§ Your instructions: Using the listing below, select the lines with the word "Blender" and copy them.

___

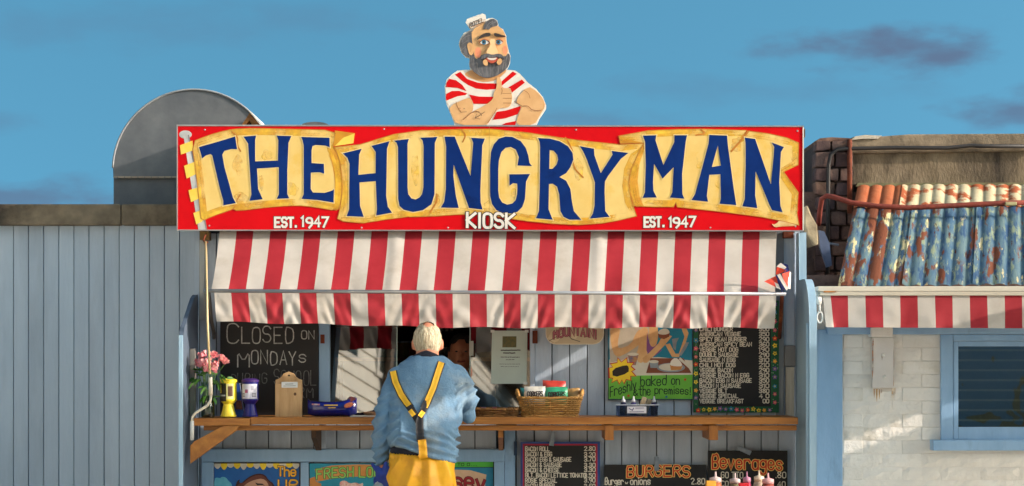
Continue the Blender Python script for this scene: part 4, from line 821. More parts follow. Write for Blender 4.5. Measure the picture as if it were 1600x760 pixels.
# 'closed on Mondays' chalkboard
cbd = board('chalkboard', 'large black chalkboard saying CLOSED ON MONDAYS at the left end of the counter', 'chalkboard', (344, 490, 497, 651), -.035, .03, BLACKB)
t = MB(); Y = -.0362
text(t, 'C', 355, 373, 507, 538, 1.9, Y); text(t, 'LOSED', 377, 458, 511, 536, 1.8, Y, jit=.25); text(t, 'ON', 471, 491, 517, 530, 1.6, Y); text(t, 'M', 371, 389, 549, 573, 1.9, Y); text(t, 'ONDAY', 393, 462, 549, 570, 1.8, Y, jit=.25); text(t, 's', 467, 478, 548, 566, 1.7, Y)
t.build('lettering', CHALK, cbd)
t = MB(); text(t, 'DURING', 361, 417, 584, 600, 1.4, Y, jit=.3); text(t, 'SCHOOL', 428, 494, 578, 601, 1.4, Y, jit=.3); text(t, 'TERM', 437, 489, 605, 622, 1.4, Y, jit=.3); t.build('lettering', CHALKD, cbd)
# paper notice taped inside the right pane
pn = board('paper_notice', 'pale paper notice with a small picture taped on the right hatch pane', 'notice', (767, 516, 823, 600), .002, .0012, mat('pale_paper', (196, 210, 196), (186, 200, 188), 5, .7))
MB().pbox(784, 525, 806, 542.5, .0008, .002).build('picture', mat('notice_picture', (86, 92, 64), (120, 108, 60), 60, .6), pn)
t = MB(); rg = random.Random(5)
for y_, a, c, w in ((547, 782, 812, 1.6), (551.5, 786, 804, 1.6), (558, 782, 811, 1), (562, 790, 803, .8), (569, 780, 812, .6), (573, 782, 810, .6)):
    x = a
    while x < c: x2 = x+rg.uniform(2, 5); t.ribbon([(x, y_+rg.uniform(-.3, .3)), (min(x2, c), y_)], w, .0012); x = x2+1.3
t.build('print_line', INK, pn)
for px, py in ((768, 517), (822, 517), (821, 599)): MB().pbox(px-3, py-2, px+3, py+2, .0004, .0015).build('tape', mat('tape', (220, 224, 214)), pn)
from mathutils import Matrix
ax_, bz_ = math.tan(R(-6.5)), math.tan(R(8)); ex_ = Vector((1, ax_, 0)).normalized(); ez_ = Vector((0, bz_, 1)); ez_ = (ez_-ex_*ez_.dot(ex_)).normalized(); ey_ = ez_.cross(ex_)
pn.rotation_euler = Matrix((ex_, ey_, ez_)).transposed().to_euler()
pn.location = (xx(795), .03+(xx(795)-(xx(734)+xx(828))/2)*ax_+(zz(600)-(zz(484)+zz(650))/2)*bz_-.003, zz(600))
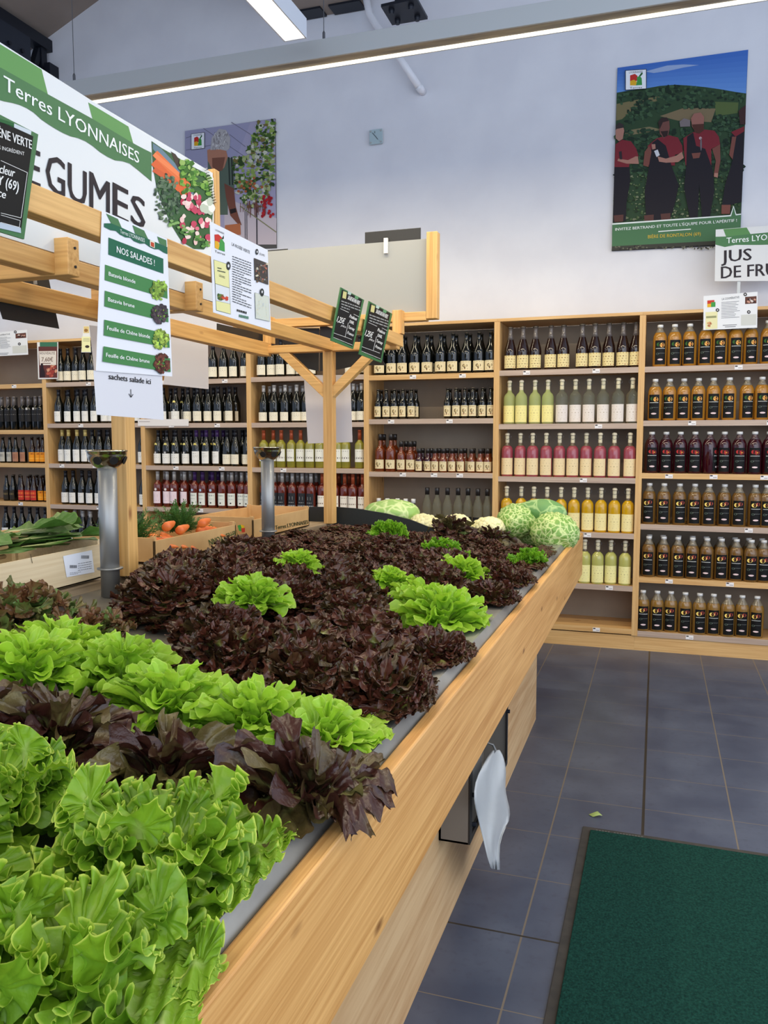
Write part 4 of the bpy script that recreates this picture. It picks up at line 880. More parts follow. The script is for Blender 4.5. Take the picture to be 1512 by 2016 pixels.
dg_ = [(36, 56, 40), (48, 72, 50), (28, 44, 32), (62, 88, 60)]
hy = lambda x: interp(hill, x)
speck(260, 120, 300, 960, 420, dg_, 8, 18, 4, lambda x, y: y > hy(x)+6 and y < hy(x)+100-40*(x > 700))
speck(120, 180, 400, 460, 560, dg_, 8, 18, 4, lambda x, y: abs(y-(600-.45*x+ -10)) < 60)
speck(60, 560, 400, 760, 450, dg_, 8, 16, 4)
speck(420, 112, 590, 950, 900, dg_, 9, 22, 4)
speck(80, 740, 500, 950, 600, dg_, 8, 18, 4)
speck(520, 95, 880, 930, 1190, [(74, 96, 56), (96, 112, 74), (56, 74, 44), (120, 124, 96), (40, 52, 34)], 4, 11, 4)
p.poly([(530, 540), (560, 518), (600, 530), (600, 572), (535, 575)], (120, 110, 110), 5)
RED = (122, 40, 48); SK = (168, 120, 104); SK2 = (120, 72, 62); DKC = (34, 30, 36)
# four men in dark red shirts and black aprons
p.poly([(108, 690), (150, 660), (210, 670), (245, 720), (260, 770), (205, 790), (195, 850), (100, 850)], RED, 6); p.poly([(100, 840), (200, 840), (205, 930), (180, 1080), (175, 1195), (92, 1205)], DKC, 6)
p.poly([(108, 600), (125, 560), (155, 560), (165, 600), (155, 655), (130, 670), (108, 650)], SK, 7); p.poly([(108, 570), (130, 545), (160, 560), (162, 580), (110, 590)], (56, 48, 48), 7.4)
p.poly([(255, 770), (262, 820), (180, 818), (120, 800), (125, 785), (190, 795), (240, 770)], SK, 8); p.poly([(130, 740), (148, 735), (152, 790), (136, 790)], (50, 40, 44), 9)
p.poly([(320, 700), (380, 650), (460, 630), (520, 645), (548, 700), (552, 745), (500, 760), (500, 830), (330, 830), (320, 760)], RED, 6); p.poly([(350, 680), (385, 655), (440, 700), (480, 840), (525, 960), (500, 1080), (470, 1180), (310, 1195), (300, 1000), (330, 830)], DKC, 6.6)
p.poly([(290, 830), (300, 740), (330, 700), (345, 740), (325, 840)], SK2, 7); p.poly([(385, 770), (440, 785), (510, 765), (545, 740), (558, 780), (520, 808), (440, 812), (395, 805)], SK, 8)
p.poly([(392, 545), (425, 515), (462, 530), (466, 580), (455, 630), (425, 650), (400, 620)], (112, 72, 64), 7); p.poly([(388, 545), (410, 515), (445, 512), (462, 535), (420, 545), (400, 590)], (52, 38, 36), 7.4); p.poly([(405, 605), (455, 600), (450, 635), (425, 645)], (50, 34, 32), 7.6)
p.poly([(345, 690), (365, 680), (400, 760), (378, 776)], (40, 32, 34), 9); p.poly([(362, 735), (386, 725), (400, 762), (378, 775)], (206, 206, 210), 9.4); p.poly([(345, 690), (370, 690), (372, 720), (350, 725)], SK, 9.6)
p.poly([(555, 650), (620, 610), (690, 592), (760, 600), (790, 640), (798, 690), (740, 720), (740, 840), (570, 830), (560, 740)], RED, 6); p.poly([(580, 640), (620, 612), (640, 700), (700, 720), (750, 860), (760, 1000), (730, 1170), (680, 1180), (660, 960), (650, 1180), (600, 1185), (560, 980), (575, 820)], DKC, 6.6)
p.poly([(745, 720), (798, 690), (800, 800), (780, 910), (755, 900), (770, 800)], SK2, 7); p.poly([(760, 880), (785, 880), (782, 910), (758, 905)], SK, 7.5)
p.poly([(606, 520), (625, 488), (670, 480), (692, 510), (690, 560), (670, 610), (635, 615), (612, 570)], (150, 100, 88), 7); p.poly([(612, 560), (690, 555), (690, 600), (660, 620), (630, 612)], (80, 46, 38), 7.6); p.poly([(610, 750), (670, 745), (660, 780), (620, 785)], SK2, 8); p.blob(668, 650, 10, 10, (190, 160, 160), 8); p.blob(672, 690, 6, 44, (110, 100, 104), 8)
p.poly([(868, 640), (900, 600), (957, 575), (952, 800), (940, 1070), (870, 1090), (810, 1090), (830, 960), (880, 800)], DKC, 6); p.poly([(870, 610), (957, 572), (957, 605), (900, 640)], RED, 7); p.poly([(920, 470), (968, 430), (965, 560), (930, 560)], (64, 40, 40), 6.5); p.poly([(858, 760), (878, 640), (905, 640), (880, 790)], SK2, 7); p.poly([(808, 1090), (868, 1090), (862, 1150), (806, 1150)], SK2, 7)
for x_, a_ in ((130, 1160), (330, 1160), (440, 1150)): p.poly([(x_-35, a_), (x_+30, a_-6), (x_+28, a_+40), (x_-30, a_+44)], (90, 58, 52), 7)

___

§ Correct response:
Continue the Blender Python script for this scene: part 4, from line 821. More parts follow. Write for Blender 4.5. Measure the picture as if it were 1600x760 pixels.
Write part 4 of the bpy script that recreates this picture. It picks up at line 880. More parts follow. The script is for Blender 4.5. Take the picture to be 1512 by 2016 pixels.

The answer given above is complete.